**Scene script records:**
++++

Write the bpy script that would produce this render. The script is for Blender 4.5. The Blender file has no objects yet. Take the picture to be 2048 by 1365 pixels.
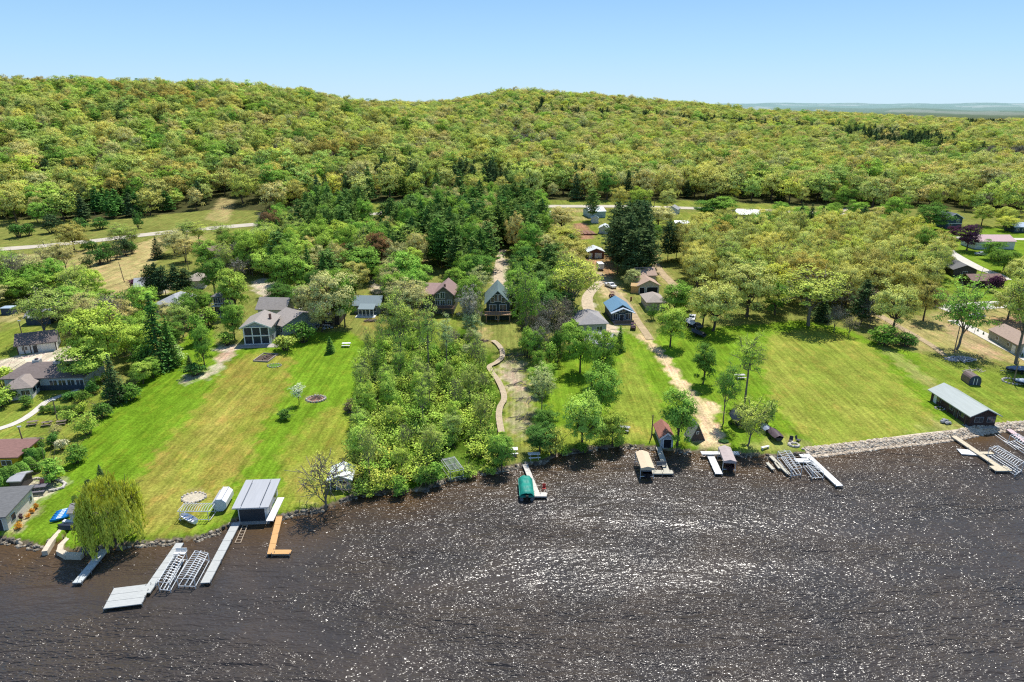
import bpy, math, random
import numpy as np
from mathutils import Vector, Matrix
R = math.radians
rng = np.random.default_rng(7)
random.seed(7)
scene = bpy.context.scene
COL = scene.collection

# ------------------------------------------------------------------ camera
CAM_H, PITCH, FPX = 62.0, R(19.0), 1365.33
SP, CP = math.sin(PITCH), math.cos(PITCH)
cam_d = bpy.data.cameras.new('camera'); cam = bpy.data.objects.new('camera', cam_d); COL.objects.link(cam)
cam_d.lens = 24; cam_d.sensor_width = 36; cam_d.clip_end = 40000; cam_d.clip_start = 1
cam.location = (0, 0, CAM_H); cam.rotation_euler = (R(90) - PITCH, 0, 0)
scene.camera = cam

# ------------------------------------------------------------------ terrain
SHORE_PX = [(-220, 1072), (-60, 1080), (0, 1084), (50, 1093), (75, 1100), (94, 1102), (104, 1082), (128, 1060), (144, 1064), (124, 1086), (117, 1101), (135, 1108), (160, 1107), (200, 1101),
            (270, 1093), (330, 1089), (360, 1086), (400, 1080), (440, 1066), (462, 1050), (478, 1040), (545, 1041), (560, 1040), (590, 1030),
            (640, 1024), (680, 1008), (710, 995), (740, 991), (790, 987), (850, 985), (870, 972), (900, 962), (960, 950), (1000, 944),
            (1040, 935), (1080, 930), (1120, 911), (1180, 900), (1250, 896), (1310, 900), (1350, 905), (1400, 909), (1480, 913),
            (1540, 916), (1640, 911), (1750, 897), (1850, 886), (1920, 877), (1980, 864), (2060, 858), (2250, 848), (2600, 835)]
def px_plane(px, py, z=0.0):
    u = (px - 1024) / FPX; v = (py - 682.5) / FPX
    t = (CAM_H - z) / (SP + v * CP)
    return u * t, t * (CP - v * SP)
_sh = [px_plane(x, y, 0.0) for x, y in SHORE_PX]
_sx = np.array([p[0] for p in _sh]); _sy = np.array([p[1] for p in _sh])
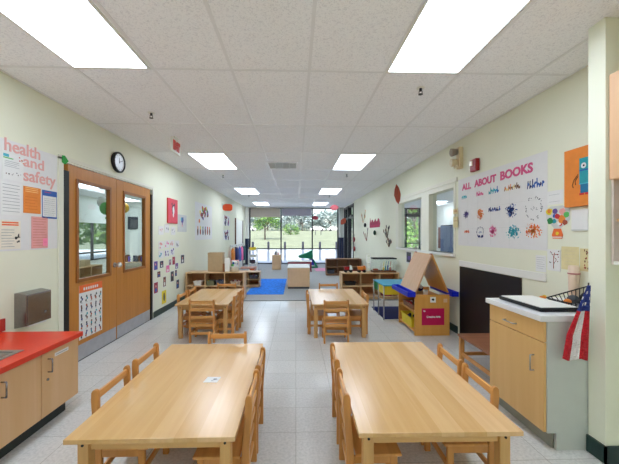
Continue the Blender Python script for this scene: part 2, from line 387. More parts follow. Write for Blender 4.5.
k = MB(); k.cyl((XL, 4.045, .98), (XL+.012, 4.045, .98), .032, STEEL, 16); k.cyl((XL+.012, 4.045, .98), (XL+.05, 4.045, .98), .011, STEEL); k.ball((XL+.062, 4.045, .98), .034, mat('knob', (225, 225, 225), .25, .6))
k.build('door_handle', d1)['label'] = 'round steel knob'
# ------------------------------------------------------------------ neighbouring rooms
w = MB(); w.box(-7.1, XL-.12, 1.9, 12.72, -.1, 0, FLOOR); w.box(2.36, 6.3, 2.9, YF+.1, -.1, 0, FLOOR); struct('floor_side_rooms', w)
w = MB(); w.box(-7.1, -7.0, 1.9, 9.7, 0, H, WALLW); w.box(-7.1, -7.0, 12.0, 12.6, 0, H, WALLW); w.box(-7.1, -7.0, 9.7, 12.0, 0, .5, WALLW); w.box(-7.1, -7.0, 9.7, 12.0, 2.4, H, WALLW)
w.box(-7.0, XL-.12, 1.9, 2.0, 0, H, WALLW); w.box(-7.1, XL-.12, 12.6, 12.72, 0, H, WALLW)
struct('wall_left_room', w)
w = MB(); w.box(6.2, 6.3, 2.9, YF, 0, H, WALLW); w.box(2.36, 6.3, 2.9, 3.0, 0, H, WALLW); w.box(2.36, 4.6, YF, YF+.1, 0, H, WALLW); w.box(5.95, 6.3, YF, YF+.1, 0, H, WALLW)
struct('wall_right_room', w)
f = MB()
for y in (9.7, 10.8, 11.95): f.box(-7.06, -6.98, y, y+.05, .5, 2.4, DARKF)
f.box(-7.06, -6.98, 9.7, 12.0, .74, .79, DARKF); f.box(-7.06, -6.98, 9.7, 12.0, .5, .54, DARKF)
wf = struct('window_4', f); MB().box(-7.05, -7.04, 9.75, 11.95, .54, 2.4, GLASS).build('window_glass', wf)
tag(MB().box(-6.97, -6.965, 9.6, 12.1, 1.78, 2.6, WHITE).build('roller_shade'), 'pale shade half lowered over the window seen through the near door pane', 'window shade')
f = MB()
for x in (4.6, 5.24, 5.9): f.box(x, x+.06, YF, YF+.08, 0, 2.62, DARKF)
f.box(4.6, 5.95, YF, YF+.08, 2.24, 2.38, DARKF); f.box(4.6, 5.95, YF, YF+.08, .95, 1.0, DARKF); f.box(4.6, 5.95, YF, YF+.08, 2.6, H, DARKF)
wf = struct('window_5', f); MB().box(4.66, 5.9, YF+.03, YF+.04, 0, 2.24, GLASS).build('window_glass', wf); MB().box(4.66, 5.9, YF+.03, YF+.04, 2.38, 2.6, GLASS).build('transom_glass', wf)
t = thing('storage_cabinet', 'tall slate blue cabinet seen through the interior window', 'cabinet', (5.97, 11.6, 0))
MB().box(-.21, .21, -.5, .5, .05, 1.75, NAVY).build('body', t, .005); MB().box(-.23, -.212, -.48, -.01, .08, 1.72, mat('slate', (110, 125, 160), .5)).build('door', t); MB().box(-.23, -.212, .01, .48, .08, 1.72, mat('slate', (110, 125, 160), .5)).build('door', t)
MB().box(-.2, .2, -.48, .48, 0, .05, BLACK).build('plinth', t)
tag(MB().box(6.17, 6.195, 12.7, 13.2, .8, 1.7, mat('brick_print', (150, 100, 90), .7)).build('poster'), 'brick red poster on the wall seen through the interior window', 'poster')
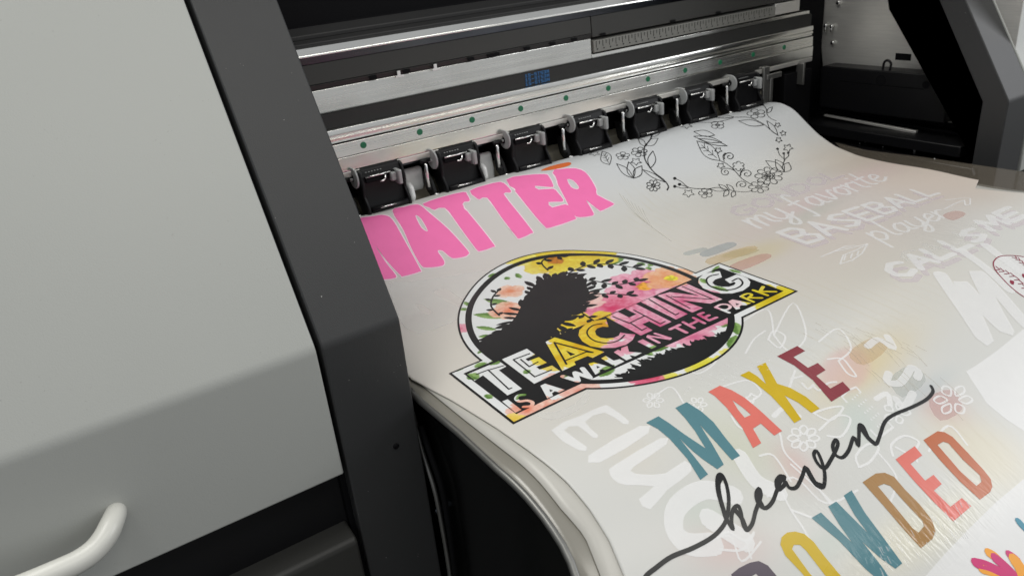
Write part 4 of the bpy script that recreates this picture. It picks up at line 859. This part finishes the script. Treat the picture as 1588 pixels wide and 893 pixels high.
# dark leafy sprays filling the left half, low bushes at the foot
class And:
    def __init__(s, a, b): s.a, s.b, s.loops = a, b, list(a.loops)+list(b.loops)
    def test(s, P): return s.a.test(P) & s.b.test(P)
def leafshape(p, q, w_):
    p, q = np.array(p, float), np.array(q, float); d = q-p; n = np.array([-d[1], d[0]])/np.hypot(*d)
    t = np.linspace(0, 1, 7); return Shape([np.vstack([[p+d*a+n*w_*math.sin(math.pi*a)**.8 for a in t], [p+d*a-n*w_*math.sin(math.pi*a)**.8 for a in t[-2:0:-1]]])])
sil2 = []
core = catmull(np.vstack([mm([(728, 548), (750, 530), (776, 514), (798, 494), (812, 468), (828, 444), (852, 430), (882, 428), (906, 440), (914, 458), (902, 476), (884, 492), (862, 512), (842, 540), (800, 575), (760, 575)])]), 4, True)
sil2.append(Shape([core])); cr = core
r2 = np.random.default_rng(3)
cc = core.mean(0)
for i, p in enumerate(cr):
    d = p-cc; d /= np.hypot(*d); d = d+r2.normal(0, .35, 2); d /= np.hypot(*d); L = r2.uniform(6, 15); sil2.append(leafshape(p-d*3, p+d*L, r2.uniform(2.0, 3.4)))
def branch(pts, n, L, w_):
    C = mm(catmull(pts, 6)); 
    for i in range(len(C)-1):
        t = C[i+1]-C[i]; t /= np.hypot(*t)+1e-9; nn = np.array([-t[1], t[0]]); sil2.append(Shape([[C[i]+nn*.9, C[i+1]+nn*.8, C[i+1]-nn*.8, C[i]-nn*.9]]))
    for k in range(n):
        i = int((k+.5)/n*(len(C)-1)); t = C[i+1]-C[i]; t /= np.hypot(*t)+1e-9; nn = np.array([-t[1], t[0]])*(1 if k % 2 else -1); q = C[i]+(t*.55+nn)*L*r2.uniform(.7, 1.1); sil2.append(leafshape(C[i], q, w_))
    t = C[-1]-C[-4]; t /= np.hypot(*t); sil2.append(leafshape(C[-1]-t, C[-1]+t*L, w_))
branch([(880, 425), (910, 412), (945, 410), (985, 416)], 12, 11, 3.0); branch([(886, 436), (920, 436), (955, 442), (990, 436)], 12, 10, 2.8); branch([(880, 450), (905, 458), (940, 456), (975, 458)], 10, 9, 2.6)
branch([(868, 476), (892, 480), (912, 492), (924, 500)], 8, 8, 2.2); branch([(850, 420), (840, 408), (850, 400), (870, 398)], 5, 8, 2.4); branch([(775, 490), (762, 476), (764, 462), (772, 452)], 6, 7, 2.); branch([(852, 520), (870, 514), (886, 516)], 5, 7, 2.)
bt = [(p[0], p[1]) for p in mm(zz([(790, 600), (840, 575), (900, 535), (960, 508), (1050, 478), (1130, 448), (1230, 415)], *Z2o))]
bush = resample(bt, 2.2, False); jag = np.array([(p[0]+r2.normal(0, .8), p[1]+abs(r2.normal(0, 3.2))*(i % 2)) for i, p in enumerate(bush)])
sil2.append(Shape([np.vstack([jag, [[jag[-1][0]+40, jag[-1][1]-10], [230, -160], [80, -140]]])]))
for i in range(50):
    p = bush[r2.integers(len(bush))]; a = r2.uniform(.3, 2.8); sil2.append(leafshape(p-np.array([0, 1]), p+np.array([math.cos(a), math.sin(a)])*r2.uniform(4, 8), r2.uniform(.9, 1.8)))
ground = [And(s_, inner) for s_ in sil2]
art('leaf_silhouette', ground, M_ink, .40, cuts=[band], grid=6, parent=badge)

# ---- line-drawn wreath
W1 = ((900, 150), 6.617); W2 = ((1040, 150), 5.414); wl = []
def L_(org, pts, w_=1.0, sm=5, closed=False): wl.extend(stroke(zz(pts, *org), w_, sm, True, closed))
def leaf(org, a, b, w_, vein=False, lw=.9):
    a, b = np.array(a, float), np.array(b, float); d = b-a; n = np.array([-d[1], d[0]])/np.hypot(*d)*w_
    L_(org, [a, a+d*.3+n*.8, a+d*.6+n*.9, b], lw); L_(org, [a, a+d*.3-n*.8, a+d*.6-n*.9, b], lw)
    if vein:
        L_(org, [a+d*.15, a+d*.8], lw*.8, 0)
        for t in (.3, .5, .65): L_(org, [a+d*t, a+d*(t+.12)+n*.5], lw*.7, 0); L_(org, [a+d*t, a+d*(t+.12)-n*.5], lw*.7, 0)
def flower(org, c, rx, ry, n, lw=.9, core=True, rot=0.):
    pts = []
    for i in range(n*6):
        t = 2*math.pi*i/(n*6)+rot; r = .62+.38*abs(math.sin(n*(t-rot)/2))**.6; pts.append((c[0]+rx*r*math.cos(t), c[1]+ry*r*math.sin(t)))
    L_(org, pts, lw, 1, True)
    if core:
        L_(org, [(c[0]+rx*.3*math.cos(a), c[1]+ry*.3*math.sin(a)) for a in np.linspace(0, 6.28, 9)[:-1]], lw, 2, True)
        L_(org, [(c[0]+rx*.14*math.cos(a), c[1]+ry*.14*math.sin(a)) for a in np.linspace(0, 6.28, 7)[:-1]], lw, 2, True)
        for i in range(n):
            t = 2*math.pi*(i+.0)/n+rot; L_(org, [(c[0]+rx*.3*math.cos(t), c[1]+ry*.3*math.sin(t)), (c[0]+rx*.6*math.cos(t), c[1]+ry*.6*math.sin(t))], lw*.8, 0)
def star(org, c, rx, ry, lw=.8, rot=.3):
    L_(org, [(c[0]+(rx if i % 2 == 0 else rx*.52)*math.cos(math.pi*i/5+rot), c[1]+(ry if i % 2 == 0 else ry*.52)*math.sin(math.pi*i/5+rot)) for i in range(10)], lw, 2, True)
def spiral(org, c, r, a0, turns=1.6, lw=.9, sq=.85, dr=1):
    L_(org, [(c[0]+r*(1-t*.85)*math.cos(a0+dr*t*turns*6.28), c[1]+sq*r*(1-t*.85)*math.sin(a0+dr*t*turns*6.28)) for t in np.linspace(0, 1, 18)], lw, 2)
def dot(org, c, r):
    wl.append(poly(zz([(c[0]+r*math.cos(a), c[1]+r*.8*math.sin(a)) for a in np.linspace(0, 6.28, 9)[:-1]], *org)))
# left fragment
L_(W1, [(725, 372), (728, 420), (700, 465), (668, 500), (655, 540), (655, 600), (670, 660), (715, 730), (770, 790), (850, 850), (890, 895), (905, 930), (890, 960)], 1.5)
leaf(W1, (672, 510), (595, 430), 24); leaf(W1, (680, 505), (798, 430), 34); leaf(W1, (725, 418), (828, 362), 16)
leaf(W1, (722, 735), (745, 560), 42); leaf(W1, (300, 700), (225, 562), 58, True); leaf(W1, (640, 752), (870, 880), 20)
leaf(W1, (545, 838), (372, 690), 34); leaf(W1, (545, 838), (495, 672), 42); leaf(W1, (550, 838), (632, 712), 44)
flower(W1, (437, 610), 72, 40, 5, .9, True, .3); flower(W1, (605, 570), 84, 50, 6, 1.1, True, .2); star(W1, (572, 668), 60, 40); star(W1, (145, 588), 60, 22); flower(W1, (750, 915), 72, 60, 8, 1.0)
# wreath
leaf(W2, (530, 180), (210, 218), 18); leaf(W2, (530, 172), (360, 172), 14)
L_(W2, [(540, 176), (650, 176), (730, 205), (790, 240), (850, 290), (905, 330)], 1.0); leaf(W2, (780, 240), (570, 205), 26); leaf(W2, (900, 325), (808, 205), 22)
flower(W2, (720, 145), 80, 40, 5, 1.0); L_(W2, [(690, 55), (760, 60), (800, 100), (810, 150), (840, 185), (885, 205)], .9); leaf(W2, (808, 140), (855, 88), 16)
flower(W2, (395, 240), 60, 34, 4, .9); star(W2, (135, 245), 48, 28); star(W2, (898, 240), 28, 22); star(W2, (945, 310), 28, 24, .8, .8); star(W2, (908, 365), 30, 24); star(W2, (985, 432), 44, 36, .9, .1)
leaf(W2, (370, 325), (195, 295), 26); leaf(W2, (430, 385), (195, 335), 24); leaf(W2, (475, 415), (230, 355), 20); leaf(W2, (415, 540), (220, 375), 52, True)
star(W2, (400, 452), 34, 26); star(W2, (422, 582), 36, 28)
L_(W2, [(415, 540), (470, 565), (540, 625), (600, 690), (680, 740)], 1.0); spiral(W2, (495, 505), 48, 2.6, 1.4, 1., .8, 1); spiral(W2, (640, 650), 54, 2.8, 1.4, 1., .7, 1); spiral(W2, (600, 740), 50, 2.6, 1.4, 1., .7, 1); spiral(W2, (462, 635), 40, 4.0, 1.3, .9, .8, -1)
L_(W2, [(450, 545), (440, 500), (460, 475)], .9); L_(W2, [(585, 665), (590, 630), (620, 605)], .9); L_(W2, [(540, 625), (490, 605), (440, 605)], .9)
flower(W2, (570, 585), 52, 40, 6, .9, False); flower(W2, (825, 668), 118, 76, 9, 1.1, True); flower(W2, (820, 668), 60, 40, 6, 1.); flower(W2, (742, 760), 88, 50, 7, 1.0)
leaf(W2, (955, 630), (798, 540), 32); leaf(W2, (955, 635), (880, 530), 34); leaf(W2, (960, 635), (992, 555), 40)
L_(W2, [(945, 570), (960, 530), (990, 500), (988, 470)], .9); L_(W2, [(960, 530), (915, 490), (898, 440)], .9); L_(W2, [(955, 540), (952, 480)], .9)
for c in ((898, 440), (950, 478), (987, 474)): dot(W2, c, 12)
L_(W2, [(35, 688), (90, 715), (155, 765), (260, 775), (340, 775)], 1.0); L_(W2, [(155, 765), (100, 770), (40, 755)], .9); L_(W2, [(140, 760), (75, 738)], .9)
for c in ((35, 688), (75, 738), (35, 755)): dot(W2, c, 15)
star(W2, (150, 812), 52, 36); flower(W2, (295, 812), 60, 42, 5, .9); leaf(W2, (475, 785), (325, 775), 16); leaf(W2, (485, 790), (402, 738), 16); leaf(W2, (535, 795), (470, 738), 16); leaf(W2, (490, 785), (445, 840), 20); leaf(W2, (540, 795), (515, 845), 20)
L_(W2, [(540, 795), (620, 802), (690, 790)], .9)
art('wreath_line_drawing', wl, M_ink, .28, grid=0)
for o_ in bpy.data.objects:
    if o_.parent and o_.type == 'MESH' and o_.parent.type == 'MESH' and 'category' in o_: del o_['category']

++++

**Given task:** Make an exact copy of the lines from the top of the material through the line with "COL = scene.collection", pictures excluded.

**Exercise result:**
Write the bpy script that would produce this render. The script is for Blender 4.5. The Blender file has no objects yet. Take the picture to be 2048 by 1365 pixels.
import bpy, math, random
import numpy as np
from mathutils import Vector, Matrix
R = math.radians
rng = np.random.default_rng(7)
random.seed(7)
scene = bpy.context.scene
COL = scene.collection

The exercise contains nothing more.